• _Objective_
Leave out the pictures, and write out exactly the lines from the beginning of the material to the line holding "random.seed(7)", that line included, and nothing else.

• _Supplied data_
★ ★ ★ ★ ★

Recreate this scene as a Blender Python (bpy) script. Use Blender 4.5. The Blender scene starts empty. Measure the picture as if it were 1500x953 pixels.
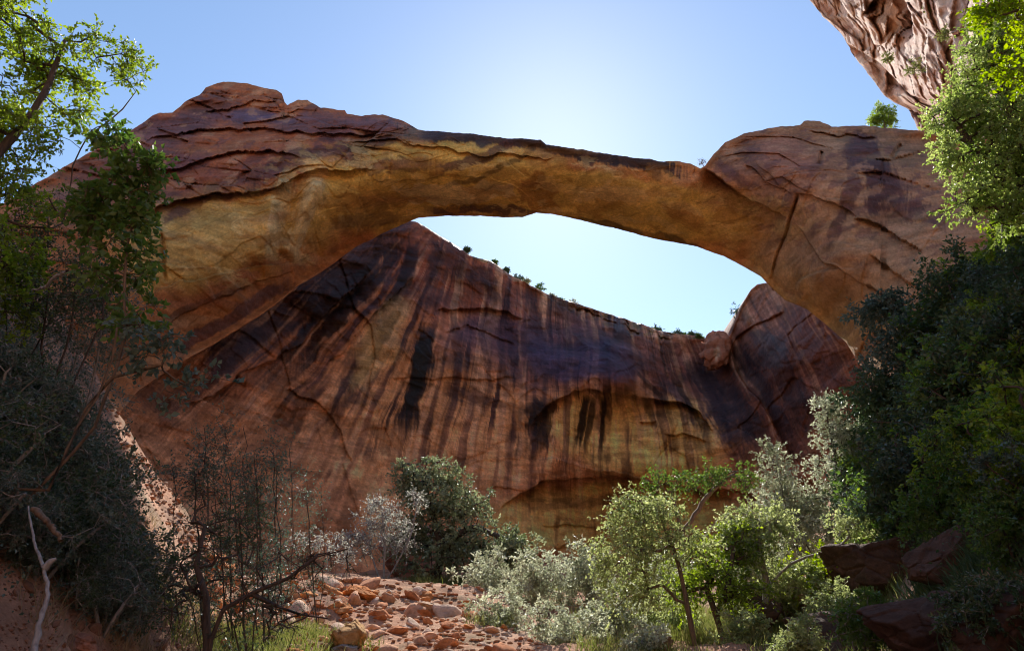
import bpy, math, random
import numpy as np
from math import radians, sin, cos, tan, pi
SC = bpy.context.scene
COL = SC.collection
rng = np.random.default_rng(7)
random.seed(7)

# ------------------------------------------------------------------ camera, sky, sun, exposure
PITCH = radians(23.5); F = 977.0; CAM = np.array([0., 0., 1.6])
cam = bpy.data.cameras.new('camera'); cam.sensor_width = 36.0; cam.lens = 36.0 * F / 1500.0
cam.clip_start = 0.1; cam.clip_end = 5000
co = bpy.data.objects.new('camera', cam); COL.objects.link(co)
co.location = CAM; co.rotation_euler = (pi / 2 + PITCH, 0, 0); SC.camera = co

def ray(px, py):
    px = np.asarray(px, float); py = np.asarray(py, float)
    X = (px - 750.) / F; Yc = (476.5 - py) / F
    d = np.stack([X, cos(PITCH) - Yc * sin(PITCH), sin(PITCH) + Yc * cos(PITCH)], -1)
    return d
def P(px, py, Y):
    d = ray(px, py)
    return CAM + d * (np.asarray(Y, float) / d[..., 1])[..., None]
def pxsize(px, py, Y):          # metres per photo pixel at that place
    d = ray(px, py); return float(np.linalg.norm(d) * Y / d[1]) / F

SUN = ray(812, 196); SUN = SUN / np.linalg.norm(SUN)
ELEV = math.asin(SUN[2]); AZ = math.atan2(SUN[0], SUN[1])
w = bpy.data.worlds.new('World'); SC.world = w; w.use_nodes = True
nt = w.node_tree; nt.nodes.clear()
sky = nt.nodes.new('ShaderNodeTexSky'); sky.sky_type = 'NISHITA'; sky.sun_disc = False
sky.sun_elevation = ELEV; sky.sun_rotation = AZ; sky.altitude = 1200
sky.air_density = 1.35; sky.dust_density = 0.42; sky.ozone_density = 2.4
bg = nt.nodes.new('ShaderNodeBackground'); bg.inputs[1].default_value = 0.12
wo = nt.nodes.new('ShaderNodeOutputWorld')
nt.links.new(sky.outputs[0], bg.inputs[0]); nt.links.new(bg.outputs[0], wo.inputs[0])
sl = bpy.data.lights.new('sun', 'SUN'); sl.energy = 4.6; sl.angle = radians(0.53); sl.color = (1, .95, .88)
so = bpy.data.objects.new('sun', sl); COL.objects.link(so)
from mathutils import Vector
so.rotation_euler = Vector(SUN).to_track_quat('Z', 'Y').to_euler(); so.location = (0, 0, 60)
SC.view_settings.view_transform = 'Standard'; SC.view_settings.look = 'None'
SC.view_settings.exposure = 0.68; SC.view_settings.gamma = 1.0
SC.cycles.use_denoising = True; SC.cycles.filter_width = 1.05
SC.cycles.max_bounces = 6; SC.cycles.diffuse_bounces = 4; SC.cycles.glossy_bounces = 2
SC.cycles.transmission_bounces = 4; SC.cycles.transparent_max_bounces = 4
SC.cycles.sample_clamp_indirect = 6.0
SC.cycles.use_adaptive_sampling = True; SC.cycles.adaptive_threshold = 0.02

# ------------------------------------------------------------------ helpers
def tag(o, label=None, cat=None, group=None, kind=None):
    for k, v in (('label', label), ('category', cat), ('group', group), ('kind', kind)):
        if v: o[k] = v
    return o

def obj(name, V, Fc, mat, parent=None, smooth=True, cols=None, uvs=None):
    """V (n,3) array; Fc (m,k) int array or list of such arrays."""
    me = bpy.data.meshes.new(name)
    if not isinstance(Fc, list): Fc = [Fc]
    Fc = [np.asarray(f, np.int32) for f in Fc if len(f)]
    V = np.asarray(V, np.float32)
    me.vertices.add(len(V)); me.vertices.foreach_set('co', V.ravel())
    loops = np.concatenate([f.ravel() for f in Fc])
    tot = np.concatenate([np.full(len(f), f.shape[1], np.int32) for f in Fc])
    start = np.concatenate([[0], np.cumsum(tot)[:-1]]).astype(np.int32)
    me.loops.add(len(loops)); me.loops.foreach_set('vertex_index', loops)
    me.polygons.add(len(tot)); me.polygons.foreach_set('loop_start', start)
    me.polygons.foreach_set('loop_total', tot)
    me.update(calc_edges=True); me.validate()
    if smooth: me.polygons.foreach_set('use_smooth', np.ones(len(me.polygons), bool))
    if cols is not None:
        a = me.color_attributes.new('Col', 'FLOAT_COLOR', 'POINT')
        c = np.ones((len(V), 4), np.float32); c[:, :3] = cols
        a.data.foreach_set('color', c.ravel())
    me.materials.append(mat)
    o = bpy.data.objects.new(name, me); COL.objects.link(o)
    if parent: o.parent = parent
    return o

def empty(name, loc=(0, 0, 0)):
    o = bpy.data.objects.new(name, None); COL.objects.link(o); o.location = loc
    o.empty_display_size = 0.3
    return o

# gradient noise
_perm = rng.permutation(512).astype(np.int64)
_g = rng.normal(size=(512, 3)); _g /= np.linalg.norm(_g, axis=1)[:, None]; _g = _g.astype(np.float32)
_perm = _perm.astype(np.int32)
def _h(i, j, k): return _perm[(_perm[(_perm[i & 511] + j) & 511] + k) & 511]
def noise(x, y, z=0.0):
    x, y, z = np.broadcast_arrays(np.asarray(x, np.float32), np.asarray(y, np.float32), np.asarray(z, np.float32))
    xi = np.floor(x).astype(np.int32); yi = np.floor(y).astype(np.int32); zi = np.floor(z).astype(np.int32)
    fx, fy, fz = x - xi, y - yi, z - zi
    u, v, t = [f * f * f * (f * (f * 6 - 15) + 10) for f in (fx, fy, fz)]
    r = 0
    for a in (0, 1):
        for b in (0, 1):
            for c in (0, 1):
                g = _g[_h(xi + a, yi + b, zi + c)]
                d = g[..., 0] * (fx - a) + g[..., 1] * (fy - b) + g[..., 2] * (fz - c)
                r = r + d * (u if a else 1 - u) * (v if b else 1 - v) * (t if c else 1 - t)
    return r * 1.5
def fbm(x, y, z=0.0, o=4, gain=.5):
    s = 0; a = 1; n = 0
    for k in range(o):
        s = s + a * noise(x * 2 ** k + 17.3 * k, y * 2 ** k + 5.1 * k, z * 2 ** k + 9.7 * k if not np.isscalar(z) else z * 2 ** k + 9.7 * k); n += a; a *= gain
    return s / n * 1.3
def sstep(a, b, x):
    t = np.clip((x - a) / (b - a), 0, 1); return t * t * (3 - 2 * t)
def facets(x, y, z, seed=0, jit=.85, tilt=.9):
    """broken blocks: per-cell tilted planes, distance to the cell edge, and a random tone per cell"""
    p = np.stack([x.ravel(), y.ravel(), z.ravel()], -1); pi_ = np.floor(p).astype(np.int64); n = len(p)
    f1 = np.full(n, 1e9); f2 = np.full(n, 1e9); h = np.zeros(n); tn = np.zeros(n)
    for a in (-1, 0, 1):
        for b in (-1, 0, 1):
            for c in (-1, 0, 1):
                q = pi_ + np.array([a, b, c]); k = _h(q[:, 0] + seed, q[:, 1], q[:, 2]); g = _g[k]
                d = p - (q + .5 + jit * np.clip(g * .5, -.5, .5)); r = (d * d).sum(1); m = r < f1
                f2 = np.where(m, f1, np.minimum(f2, r)); f1 = np.where(m, r, f1); g2 = _g[(k * 7 + 3) & 511]
                h = np.where(m, g2[:, 0] * .5 + tilt * (d * g2[:, [1, 2, 0]]).sum(1), h); tn = np.where(m, g2[:, 1], tn)
    e = np.sqrt(f2) - np.sqrt(f1); s = x.shape
    return h.reshape(s), e.reshape(s), tn.reshape(s)
def strata(W, fr=1.0, seed=0.):
    """fine cross-bedding lines in the stone"""
    x, y, z = W[..., 0], W[..., 1], W[..., 2]
    b = z * .9 + .35 * x + .15 * y + 3.5 * fbm(x * .05, y * .05, z * .05 + seed, 3)
    return noise(b * 1.1 * fr, x * .05, 1.5 + seed) * .6 + noise(b * 2.3 * fr, x * .1, 7.5) * .5
def steps(v, n, sharp=.12):      # terraces: slabs flaking off the wall
    q = v * n; f = np.floor(q); r = q - f
    return (f + sstep(1 - sharp, 1, r)) / n
def tps(ctrl, x, y, reg=1e-3):
    c = np.asarray(ctrl, float); X = c[:, :2] / 300.; d = c[:, 2]
    def U(r2): return .5 * r2 * np.log(r2 + 1e-9)
    K = U(((X[:, None] - X[None]) ** 2).sum(-1)); n = len(c)
    A = np.zeros((n + 3, n + 3)); A[:n, :n] = K + reg * np.eye(n)
    A[:n, n] = 1; A[:n, n + 1:] = X; A[n, :n] = 1; A[n + 1:, :n] = X.T
    wv = np.linalg.solve(A, np.concatenate([d, [0, 0, 0]]))
    sh = x.shape; q = np.stack([x.ravel(), y.ravel()], 1) / 300.
    out = wv[n] + q @ wv[n + 1:]
    for i in range(n): out = out + wv[i] * U(((q - X[i]) ** 2).sum(1))
    return out.reshape(sh)
def pline(px, py, pts):
    """distance to a polyline, signed side (positive = below when drawn left to right), parameter 0..1"""
    pts = np.asarray(pts, float); L = np.linalg.norm(np.diff(pts, axis=0), axis=1); T = L.sum(); acc = 0
    best = np.full(px.shape, 1e9); side = np.ones(px.shape); par = np.zeros(px.shape)
    for (a, b), l in zip(zip(pts[:-1], pts[1:]), L):
        dx, dy = (b - a) / l
        t = np.clip((px - a[0]) * dx + (py - a[1]) * dy, 0, l)
        qx = px - a[0] - t * dx; qy = py - a[1] - t * dy
        d = np.hypot(qx, qy); m = d < best
        best = np.where(m, d, best); side = np.where(m, np.sign(dx * qy - dy * qx + 1e-9), side)
        par = np.where(m, (acc + t) / T, par); acc += l
    return best, side, par
def ledge(px, py, pts, h, decay, taper=.15):
    """rock below the line stands back by h metres just under it and comes forward again over 'decay' pixels"""
    d, s, t = pline(px, py, pts)
    e = sstep(0, taper, t) * sstep(0, taper, 1 - t) if taper > 0 else 1
    on = np.where(s > 0, np.exp(-d / decay), 0)
    return h * on * e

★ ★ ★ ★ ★

• _Exercise result_
Recreate this scene as a Blender Python (bpy) script. Use Blender 4.5. The Blender scene starts empty. Measure the picture as if it were 1500x953 pixels.
import bpy, math, random
import numpy as np
from math import radians, sin, cos, tan, pi
SC = bpy.context.scene
COL = SC.collection
rng = np.random.default_rng(7)
random.seed(7)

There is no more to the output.